L'Italie toujours sous haute surveillance
Le 26 mai, les Italiens se rendront aux urnes afin de déterminer qui les représentera au Parlement européen. Bien que ce scrutin ne se double pas d'élections nationales, les résultats, eux, pourraient avoir des répercussions nationales. L'issue des élections nationales de mars 2018 a clairement fait apparaître le morcellement du paysage politique italien. En fin de compte, deux partis politiques peu conventionnels — le Mouvement Cinq Étoiles anti-establishment et le parti populiste de droite Lega Nord — ont conclu un accord gouvernemental. Les réactions initiales des marchés financiers témoignaient d'une grande inquiétude. En marge de la politique budgétaire qui s'annonçait incitative, la proposition gouvernementale contenait également quelques idées radicalement contraires aux traités et conventions de l'UE(M) (notamment une remise partielle de la dette publique). Bien que les partis aient assez rapidement abandonné ces idées "folles", cet ébauche d'accord avait fait sursauter les marchés financiers.
Toutefois, les résultats des élections régionales qui se sont tenues plus récemment laissaient entrevoir un glissement des rapports de force entre les partis politiques. Le Mouvement Cinq Étoiles perd de sa popularité, tandis que Lega Nord parvient à convaincre une part croissante de l'électorat. Les sondages révèlent les mêmes tendances. Selon des sondages récents, une coalition de droite composée de Lega Nord, Forza Italia et Fratelli d'Italia obtiendrait suffisamment de voix pour former un gouvernement, une option que les résultats des élections de mars 2018 ne permettaient pas encore de retenir. Certes, les sondages ne sont jamais un reflet exact des résultats électoraux, mais ils n'en sont pas moins révélateurs de la vulnérabilité croissante de l'actuelle coalition. De plus, les partenaires de la coalition, dans leur campagne en vue des élections européennes pour lesquelles ils sont rivaux, mettent surtout en avant les différences entre leurs points de vue respectifs. Autant dire que la cohésion de la coalition gouvernementale italienne est sérieusement compromise…
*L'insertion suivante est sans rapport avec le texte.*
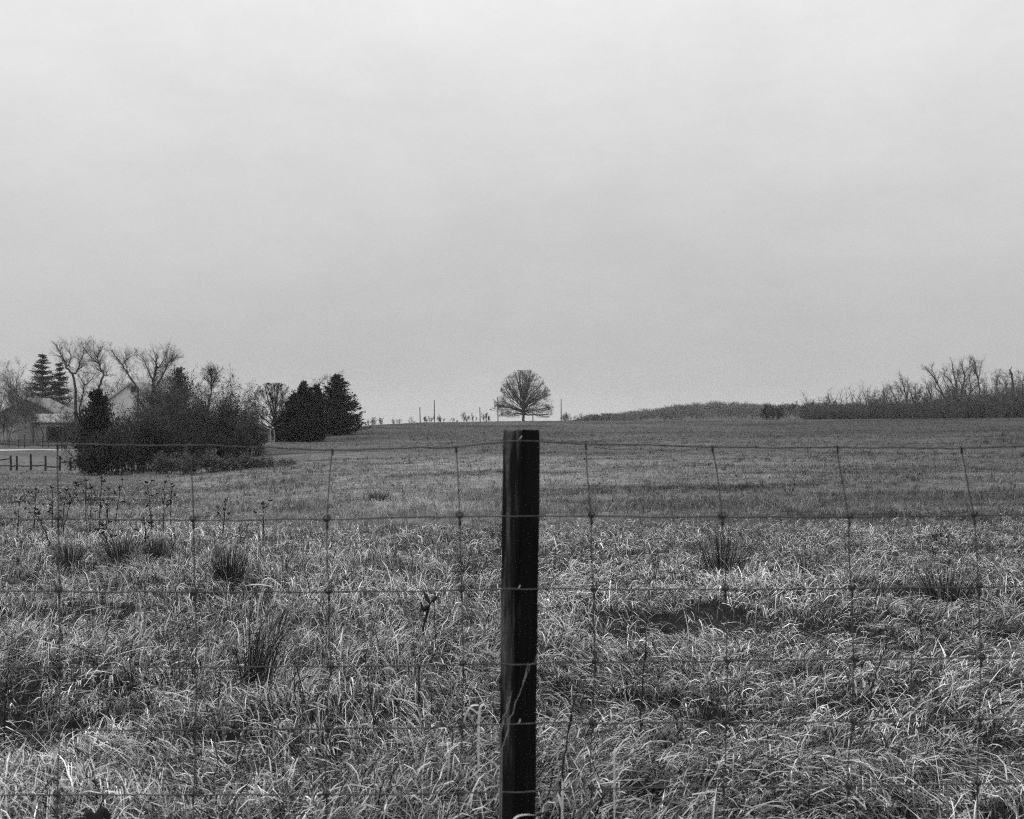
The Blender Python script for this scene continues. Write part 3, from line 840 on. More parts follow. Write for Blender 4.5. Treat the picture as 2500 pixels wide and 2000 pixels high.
# ================================================================== LONE TREE AND CREST
def dome_tree(X, d, label, seed, kx=1.0, kz=1.0, nl=60, twig=None, low=0.0, group=None):
    x = px(X, d); z0 = tz(x, d) - .15
    o = thing('bare_tree', (x, d, z0), label, 'tree', group)
    R = random.Random(seed)
    zs = [0.9, 1.6, 2.8, 4.3, 6.3, 8.3, 9.6, 10.4, 11.0]; rs = [5.2, 6.5, 6.9, 6.3, 5.7, 4.7, 3.8, 2.9, 1.9]
    def env(p):
        z = (p[2] - z0) / kz
        if z < .8 or z > 11.1: return False
        r = np.interp(z, zs, rs)
        aa = math.atan2(p[1] - d, p[0] - x)
        return math.hypot(p[0] - x, p[1] - d) < kx * r * (1.0 + .07 * math.sin(aa * 5 + z * 2.1) + .03 * math.sin(aa * 11 - z * 3.3))
    S = [[] for _ in range(5)]
    P = dict(n=[8, 5, 4, 3, 2], wob=[.06, .08, .1, .13, .15], up=[.015, .02, .02, .015, .01], tap=[.75, .75, .75, .65, .4], rmin=.009,
             nc=[6, 5, 4, 3, 0], lo=[.22, .15, .15, .15, 0], ang=[.4, .45, .5, .5, 0], lf=[.42, .5, .55, .6, 0], rf=[.42, .5, .55, .7, 0])
    tr = []; p = (x, d, z0); r = .34 * min(1, kx * .7 + .15) if kx < 1 else .34
    for i in range(7):
        q = (x + R.gauss(0, .06), d + R.gauss(0, .06), z0 + (i + 1) * .62 * kz); tr.append((*p, *q, r, r * .9)); p = q; r *= .9
    for i in range(nl):
        t = i / (nl - 1)
        zst = z0 + kz * (1.55 + 2.8 * t ** 1.3)
        el = math.asin(min(.995, max(-.06, -.04 + 1.03 * t + R.gauss(0, .03))))
        az = i * 2.39996 + R.uniform(-.2, .2)
        dv = (math.cos(az) * math.cos(el), math.sin(az) * math.cos(el), math.sin(el))
        grow(S, R, (x, d, zst), dv, R.uniform(7.6, 8.6) * max(kx, kz), .15 * kx * R.choice((.45, .5, .6, .8, 1.15)), 0, P, env)
    v, f = seg_mesh(tr + S[0], 5); part('trunk', v, f, M_BARK, o)
    v, f = seg_mesh(S[1] + S[2] + S[3] + S[4], 3); part('crown', v, f, twig or M_TWIGM, o)
dome_tree(1278, 262.0, 'solitary broad domed bare tree on the crest above the post', 11)

POLES = [(1025, 995, 240, 'short thin pole, leftmost of those on the crest'), (1060, 977, 245, 'tall thin pole left of the solitary tree, second from left'),
         (1171.5, 995, 240, 'short dark pole between the scrub and the solitary tree'), (1215, 970, 240, 'tallest dark pole against the left edge of the solitary tree'),
         (1301, 996, 250, 'faint pole seen through the right side of the solitary tree'), (1370, 975, 250, 'tall thin pole standing right of the solitary tree')]
for i, (X, Yt, d, lab) in enumerate(POLES):
    x = px(X, d); z0 = tz(x, d) - .2; zt = CAMZ - (Yt - HY) / F * d
    g = Geo(); ln = -.0015 * (zt - z0) * (5 if X < 1230 else 0)
    n = 6; h = zt - z0
    g.tube([(x - ln * 0 - (.02 * (1 - k / n) * -4 if X < 1230 else 0) * .9, d, z0 + h * k / n) for k in range(n + 1)], [.1 - .02 * k / n for k in range(n + 1)], 8)
    g.tube([(x, d, zt), (x, d, zt + .07)], [.095, .06], 8)
    o = mesh_obj('wooden_pole', *g.get(), M_POLE, loc=(x, d, z0)); tag(o, lab, 'pole', 'poles along the crest')

CREST = [(905, 262, 1020, 12, 'low bare scrub beside the right foot of the ragged conifer'), (935, 258, 1021, 14, 'low bare scrub between the conifer and the first pole, fuller one'),
         (968, 262, 1023, 14, 'thin bare scrub on the crest left of the shortest pole'), (1003, 262, 1019, 12, 'spindly bare scrub just left of the first crest pole'),
         (1045, 266, 1017, 17, 'rounded bare scrub between the first two crest poles'), (1078, 266, 1016, 15, 'rounded bare scrub right of the second crest pole'),
         (1108, 266, 1021, 12, 'lowest bare scrub in the gap right of the second pole'), (1135, 266, 1008, 16, 'tallest dark bare scrub left of the third crest pole'),
         (1160, 266, 1010, 12, 'bare scrub touching the left of the third crest pole'), (1186, 268, 1009, 14, 'bare scrub between the third pole and the tallest pole'),
         (1388, 300, 1010, 22, 'hazy scrub right of the last crest pole'), (1425, 305, 1012, 24, 'hazy low scrub right of the solitary tree, middle one'), (1465, 310, 1014, 24, 'hazy low scrub where the far wooded hill begins')]
for i, (X, d, Yt, hp, lab) in enumerate(CREST):
    shrub('bare_scrub', X, d, Yt, hp, lab, 'bush', 'scrub along the crest', seed=i, stems=(7, 4, 6, 3, 8)[i % 5] if X < 1300 else 14, m=M_TWIGM, rr=.04, P=dict(SHRUB, rmin=.009))

# ================================================================== FAR WOODED HILL (one mass)
def far_wood():
    R = random.Random(5); rng = np.random.default_rng(5); S = []; tn = []
    prof_x = [1440, 1520, 1600, 1660, 1700, 1740, 1800, 1850, 1900, 2000, 2150, 2300, 2600]
    prof_y = [1014, 1008, 999, 988, 981, 978, 981, 984, 986, 985, 979, 975, 972]
    for i in range(900):
        X = R.uniform(1430, 2560); d = R.uniform(430, 680)
        x = px(X, d); z0 = tz(x, d) - .4
        Yt = np.interp(X, prof_x, prof_y) + R.gauss(0, 2.2)
        fr = max(0, (d - 520) / 160)
        zt = CAMZ - (Yt - HY) / F * d - (1 - fr) * R.uniform(0, 2.0)
        h = max(1.5, min((zt - z0) * 1.1, R.uniform(4.2, 6.0))); t = R.uniform(.85, 1.15)
        S.append((x, d, z0, x, d, z0 + h * .6, .14, .08)); tn.append(t)
        for k in range(30):
            a = R.uniform(0, 6.283); q = R.random() ** .5; hz = R.uniform(.18, .9)
            rr = 3.4 * math.sqrt(max(0.05, 1 - ((hz - .5) / .55) ** 2)) * q
            p = (x + rr * .3 * math.cos(a), d + rr * .3 * math.sin(a), z0 + h * hz * .85)
            e = (x + rr * math.cos(a) + R.gauss(0, .3), d + rr * math.sin(a) + R.gauss(0, .3), min(z0 + h, z0 + h * hz * .85 + R.uniform(.5, 2.0)))
            S.append((*p, *e, .10, .05)); tn.append(t * R.uniform(.8, 1.2))
    v, f = seg_mesh(S, 3)
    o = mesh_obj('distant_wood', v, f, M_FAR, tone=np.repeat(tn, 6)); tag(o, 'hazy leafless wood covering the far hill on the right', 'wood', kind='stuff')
far_wood()

# thicket on the right: undergrowth as one mass, trees as things
def thicket():
    R = random.Random(8); S = []; tn = []
    px_ = [1960, 2010, 2080, 2150, 2200, 2260, 2320, 2400, 2460, 2520, 2620]
    py_ = [1000, 988, 984, 976, 970, 964, 956, 950, 942, 934, 930]
    for i in range(520):
        X = R.uniform(1965, 2600); d = R.uniform(248, 300)
        x = px(X, d); z0 = tz(x, d) - .3
        Yt = np.interp(X, px_, py_) + R.gauss(0, 6) + 8 * R.random() + 38 * (float(vnoise(np.array([X / 34.0]), np.array([d / 20.0]), 6)[0]) - .55)
        h = CAMZ - (Yt - HY) / F * d - z0; h = max(h * R.uniform(.7, 1.08), .8); t = R.uniform(.5, 1.1)
        for k in range(16):
            a = R.uniform(0, 6.283); dv = (math.cos(a) * .35, math.sin(a) * .35, 1); p = (x, d, z0); n = 4
            L = h * R.uniform(.6, 1.15)
            for s in range(n):
                dv = (dv[0] + R.gauss(0, .2), dv[1] + R.gauss(0, .2), dv[2]); l = math.sqrt(sum(c * c for c in dv))
                q = tuple(p[j] + dv[j] / l * L / n for j in range(3))
                S.append((*p, *q, .04 * (1 - s / 5), .04 * (1 - (s + 1) / 5))); tn.append(t)
                for _ in range(2):
                    e = tuple(q[j] + R.gauss(0, .45) + (.25 if j == 2 else 0) for j in range(3))
                    S.append((*q, *e, .022, .014)); tn.append(t)
                p = q
    for i in range(170):
        X = 1975 + 620 * R.random() ** .8; d = R.uniform(246, 285); x = px(X, d); z0 = tz(x, d)
        Yt = np.interp(X, px_, py_) - R.random() ** 1.6 * 34; h = CAMZ - (Yt - HY) / F * d - z0
        dv = (R.gauss(0, .14), R.gauss(0, .14), 1); p = (x, d, z0)
        for s in range(6):
            dv = (dv[0] + R.gauss(0, .09), dv[1] + R.gauss(0, .09), 1); q = tuple(p[j] + dv[j] * h / 6 for j in range(3)); r = .075 * (1 - s / 6.5)
            S.append((*p, *q, r, r * .85)); tn.append(.5); p = q
            if s > 2:
                for _ in range(4):
                    e = (p[0] + R.gauss(0, .5), p[1] + R.gauss(0, .5), p[2] + R.uniform(.3, 1.2)); S.append((*p, *e, .028, .012)); tn.append(.5)
    v, f = seg_mesh(S, 3)
    o = mesh_obj('thicket', v, f, M_TWIGM, tone=np.repeat(tn, 6)); tag(o, 'dense dark bare undergrowth along the right skyline', 'thicket', kind='stuff')
thicket()

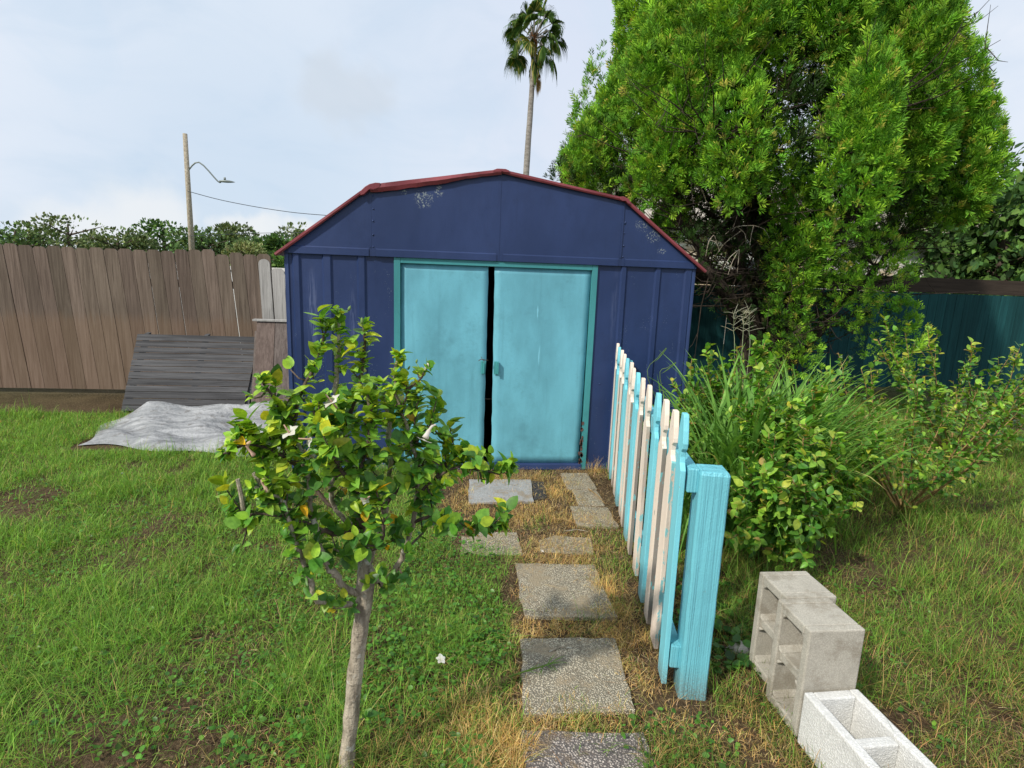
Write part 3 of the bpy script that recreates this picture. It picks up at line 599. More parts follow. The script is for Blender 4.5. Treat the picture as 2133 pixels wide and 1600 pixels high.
# ---------------------------------------------------------------- grass
def blades(mb,P,hgt,wid,cols,tips=None,lean=.5,flat=None):
    n=len(P); k=rng.integers(0,4,n); az=rng.random(n)*2*math.pi; ln=np.abs(rng.normal(size=n))*lean+.05
    if flat is not None: ln=flat
    D_=np.stack([np.cos(az)*np.sin(ln),np.sin(az)*np.sin(ln),np.cos(ln)],1)
    U=np.stack([-np.cos(az)*np.cos(ln),-np.sin(az)*np.cos(ln),np.sin(ln)],1)
    rot=frames(D_,U,np.stack([wid,hgt,hgt],1))
    for j in range(4):
        s_=k==j
        if s_.any(): mb.inst(BL[j],rot[s_],P[s_],cols[s_],0,None if tips is None else tips[s_])
def onslab(x,y):
    S=[(.28,.62,1.17,1.58),(.31,.67,1.74,2.07),(.38,.74,2.31,2.71),(.11,.30,2.92,3.10),(.52,.54,2.92,2.95),(.20,.55,3.66,3.96),(.60,.67,3.70,3.95),(.95,1.03,3.34,3.75),(.97,1.05,3.92,4.12)]
    x,y=x+.065*(vnoise(x,y,11.,31)-.5)*2,y+.075*(vnoise(x,y,9.,32)-.5)*2
    r=np.zeros(len(x),bool)
    for a,b_,c_,d_ in S: r|=(x>a)&(x<b_)&(y>c_)&(y<d_)
    return r
def vnoise(x,y,sc,seed=0):
    # cheap smooth value noise
    r_=np.random.default_rng(seed); G=r_.random((64,64)); xs_=x*sc+17; ys_=y*sc+17; xi=np.floor(xs_).astype(int); yi=np.floor(ys_).astype(int); fx=xs_-xi; fy=ys_-yi
    fx=fx*fx*(3-2*fx); fy=fy*fy*(3-2*fy); g=lambda a,b_: G[a%64,b_%64]
    return (g(xi,yi)*(1-fx)+g(xi+1,yi)*fx)*(1-fy)+(g(xi,yi+1)*(1-fx)+g(xi+1,yi+1)*fx)*fy
def incam(x,y,m=.25):
    d=np.stack([x,y,np.full_like(x,-CH)],1); zc=d@CF; u=(d@CR)/zc*FPX/1066.5; v=(d@CU)/zc*FPX/800; return (zc>0)&(np.abs(u)<1+m)&(np.abs(v)<1+m)
pathL=lambda y: np.where(y<2.8,.27,np.where(y<3.2,.02,-.12))
N=900000; x=rng.uniform(-5.2,6.2,N); y=1.0+rng.random(N)**1.25*6.0
ok=incam(x,y); x=x[ok];y=y[ok]
inshed=(x>XL-.02)&(x<XR+.02)&(y>D-.03); tarp_=(x<-1.35)&(x>-3.1)&(y>4.72)&(y<6.5); pil=(y>5.95)&(x<-1.2)
f1=vnoise(x,y,5.,1); f2=vnoise(x,y,14.,2); f3=vnoise(x,y,2.2,3); e=vnoise(x,y,9.,4)*.10
lawn=(x<pathL(y)+e-.05)
rightz=(x>1.0+.1*(y-2)) 
front=(y<1.72-e)&(x>.62)
bare=((x+.75)**2+((y-1.55)*1.2)**2<.09*f2*3)|(f1<.16)|((x>-1.3)&(x<-.6)&(y>3.5)&(y<3.95)&(f2<.75))
prob=np.where(lawn,1.-.42*(f1<.30),0.)
dryish=np.clip(1.75-y,0,.5)*1.4+np.where((x>-.3)&(y<1.95),.22,0)
prob=np.where(lawn,prob-.6*dryish*(f3+.2),prob)
prob=np.where(rightz&~lawn,.45+.3*(f1>.5)-.25*((y>2.6)&(x<3)),prob)
prob=np.where((x>.85)&(x<1.25)&(y>2.0)&(y<3.2),.30*(f2>.4),prob)
prob=np.where(front,.62*(f1>.32),prob)
tuft=[(.47,1.66,.10,.9),(.62,2.22,.08,.35),(.30,2.83,.09,.8),(.15,2.78,.13,1.),(.9,2.75,.13,.7),(.95,3.0,.12,.65),(.55,3.30,.05,.6),(.42,2.95,.05,.4),(.72,4.15,.06,.3),(.62,2.02,.02,.3),(.50,3.2,.05,.5),(.80,2.35,.07,.35),(.75,1.95,.05,.3),(.62,1.64,.09,.4)]
pt=np.zeros(len(x))
for (tx,ty,tr,ta) in tuft: pt=np.maximum(pt,ta*np.exp(-((x-tx)**2+(y-ty)**2)/tr**2))
prob=np.maximum(np.where(onslab(x,y),0,prob),np.where(onslab(x,y),pt*.5,pt)); prob=np.where(bare&lawn,prob*.30,prob)
prob=np.where(inshed|tarp_|pil,0,prob)
# far blades thinner on the ground
prob*=np.clip(1.25-.0*y,0,1)
k=rng.random(len(x))<prob; gx,gy=x[k],y[k]; g1_=f1[k]; g3_=f3[k]; n=len(gx)
hh=(.026+.028*rng.random(n)+.036*(vnoise(gx,gy,3.3,8)>.6)*rng.random(n))*(1+.5*(gx>1.1)); hh*=np.where((gx<-.3)&(gy<2.6),1.25,1.)
big=rng.random(n)<.10; hh=np.where(big,hh*2.0,hh); hh*=1+.7*(vnoise(gx,gy,6.,41)>.62); wd=.0013+.0014*rng.random(n)+.0007*(gy>3)
cols=pickcol(n,[(.10,.24,.035),(.155,.34,.045),(.22,.42,.07),(.30,.38,.09),(.46,.38,.18)],[.26,.38,.24,.08,.04])
cold=pickcol(n,[(.085,.16,.03),(.17,.20,.05),(.42,.30,.13)],[.4,.3,.3]); dm=rng.random(n)<np.clip(dryish[k]*1.1+.35*(gx>.55),0,.8); cols=np.where(dm[:,None],cold,cols)
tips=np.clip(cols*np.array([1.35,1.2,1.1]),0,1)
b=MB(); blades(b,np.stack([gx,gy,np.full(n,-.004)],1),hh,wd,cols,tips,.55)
tag(b.build('lawn_grass',M_grass,smooth=True),'green grass of the lawn and the tufts among the paving slabs','grass',kind='stuff')
# dry grass
N=330000; x=rng.uniform(-1.2,1.9,N); y=rng.uniform(1.1,4.28,N); f1=vnoise(x,y,7.,11); f2=vnoise(x,y,15.,12)
D_=[(.17,1.55,.12,1.2,2.1),(.10,1.72,.10,.9,1.6),(.20,1.30,.14,1.,1.6),(.30,1.66,.10,.8,1.),(.5,1.665,.12,.6,1.),(.62,1.68,.1,.4,.9),(.74,2.5,.085,1.2,2.),(.74,2.3,.08,1.1,1.6),(.72,2.68,.06,.7,1.2),
    (.36,2.19,.08,.9,.9),(.52,2.20,.10,.9,.9),(.68,2.18,.09,.9,.9),(.42,2.81,.07,.95,.9),(.56,2.80,.08,.95,.9),(.70,2.80,.07,.9,.9),(.16,3.36,.16,.9,.9),(.38,3.42,.18,.85,.9),(.6,3.45,.14,.9,1.),(.72,3.78,.11,1.,1.1),(.66,3.35,.08,.9,1.1),(.45,3.50,.10,.8,.8),(.05,3.55,.12,.8,.9),
    (.68,4.08,.09,.8,1.1),(.30,4.12,.12,.5,.6),(0,4.1,.2,.4,.6),(.85,2.1,.09,.7,1.),(.9,2.4,.1,.55,1.),(.75,1.85,.08,.6,1.),(.8,1.6,.12,.45,1.),(1.05,1.6,.14,.5,1.),(1.2,2.2,.25,.3,.9),(1.2,3.,.3,.3,.9),(-.55,1.45,.18,.35,.8),(-.05,1.6,.16,.5,.9),(-.9,3.7,.25,.35,.6),(.98,4.1,.1,.5,.8),(.95,3.3,.1,.4,.8),(.86,3.35,.09,.8,.8),(.65,3.0,.16,.7,.7),(.88,3.65,.10,.9,.8),(.87,3.95,.11,.9,.8),(.84,3.3,.12,.9,.8),(.55,2.95,.12,.9,.8),(.78,3.0,.12,.9,.8),(1.13,4.2,.05,1.,2.6),(.32,2.12,.06,.9,.9),(.45,1.68,.1,.9,1.),(.69,1.95,.05,.8,1.),(.29,1.9,.05,.7,1.2),(.36,2.5,.05,.8,1.),(.5,2.24,.1,.9,1.),(.72,2.1,.07,.9,1.2),(.35,4.06,.2,.8,.8),(.13,3.8,.07,.9,1.),(.62,3.02,.15,.35,.7),(1.1,2.6,.1,.5,1.)]
pr=np.zeros(len(x)); hs_=np.ones(len(x))
for (tx,ty,tr,ta,th_) in D_:
    g=ta*np.exp(-((x-tx)**2+(y-ty)**2)/tr**2); hs_=np.where(g>pr,th_,hs_); pr=np.maximum(pr,g)
pr=np.where(onslab(x,y),pr*.12*(f1>.5),pr*(.35+.9*f1)); k=(rng.random(len(x))<pr*.85)&~((x>XL)&(y>D-.03)); x,y,hs_=x[k],y[k],hs_[k]; n=len(x)
hh=(.026+.034*rng.random(n))*hs_; wd=.0011+.0011*rng.random(n)
cols=pickcol(n,[(.66,.44,.16),(.72,.54,.24),(.46,.27,.10),(.26,.16,.07),(.26,.30,.07)],[.36,.28,.16,.10,.10])
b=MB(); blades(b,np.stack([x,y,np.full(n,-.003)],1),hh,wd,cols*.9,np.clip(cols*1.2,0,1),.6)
tag(b.build('dry_grass',M_dry,smooth=True),'golden dry grass in the joints and along the edges of the garden path','dry grass',kind='stuff')
# straw litter lying flat
N=110000; x=rng.uniform(-1.0,2.3,N); y=rng.uniform(1.1,4.27,N); f1=vnoise(x,y,4.,21)
pr=np.where((x>.25)&(x<1.1),.55,.18); pr=np.where(x>1.1,.42,pr); pr=np.where((y>3.95)&(x>-.2)&(x<1.3),.8,pr); pr=np.where((y>2.8)&(y<3.6)&(x>.4)&(x<.95),.75,pr)
pr=pr*(.3+f1); pr=np.where(onslab(x,y),pr*np.where(y>2.8,.55,.10),pr); k=(rng.random(N)<pr*.8)&~((x>XL)&(y>D-.03))&~((x>1.16)&(x<1.45)&(y<1.96)); x,y=x[k],y[k]; n=len(x)
cols=pickcol(n,[(.52,.36,.19),(.34,.22,.11),(.15,.10,.06),(.62,.48,.30)],[.34,.28,.18,.20])
zz=.002+.02*rng.random(n)+np.where((y>4.0)&(x<1.3),.02*rng.random(n),0); zz=np.where(onslab(x,y),.016,zz)
b=MB(); blades(b,np.stack([x,y,zz],1),.03+.06*rng.random(n)**2,.0008+.0010*rng.random(n),cols,None,flat=1.35+.25*rng.random(n))
tag(b.build('straw_litter',M_dry,smooth=True),'brown straw and dead stems lying over the path and by the fence','straw litter',kind='stuff')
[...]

Outre la coalition actuelle, les fondements de l'économie italienne sont plutôt bancals, eux aussi. La croissance économique italienne est fortement à la traîne par rapport aux autres grandes économies de la zone euro. La productivité en déclin en est la principale cause, et est elle-même à attribuer au fonctionnement déficient du marché du travail, à l'inefficacité des pouvoirs publics et aux entraves induites par la réglementation. La dette publique de l'Italie est la plus élevée de la zone euro après celle de la Grèce, tandis que le déficit budgétaire est en proie à une tendance à la hausse de nature structurelle. La confrontation avec la Commission européenne à l'automne 2018 a apporté une nouvelle preuve que mettre de l'ordre dans les finances publiques ne fait pas partie des priorités de l'actuel gouvernement italien. Au contraire: selon des estimations récentes de l'OCDE, le déficit public devrait passer de 2,1% du PIB en 2018 à respectivement 2,5% et 3,0% en 2019 et 2020. Une perspective qui pourrait engendrer une nouvelle confrontation à l'automne.
Les élections européennes pourraient donc être synonymes de changement. Il n'est pas impensable que le Mouvement Cinq Étoiles recueille moins de voix, au profit d'une victoire éclatante de Lega Nord. Un tel scénario pourrait se solder par l'organisation d'élections intermédiaires ou la composition d'une nouvelle coalition de centre-droite sans le Mouvement Cinq Étoiles. Dans une perspective macroéconomique et selon le point de vue des marchés, cette dernière issue serait la plus favorable. Car si un gouvernement de centre-droite tiendra à mener une politique budgétaire expansionniste, il est plus probable qu'il suive une ligne davantage axée sur la croissance en s'attaquant aux points faibles fondamentaux de l'économie. Cependant, ce scénario n'a rien d'une certitude. Si la coalition actuelle tient bon, les discussions budgétaires avec la Commission pourraient influencer les marchés financiers à l'automne (avec à la clé une augmentation des imes de risque de crédit).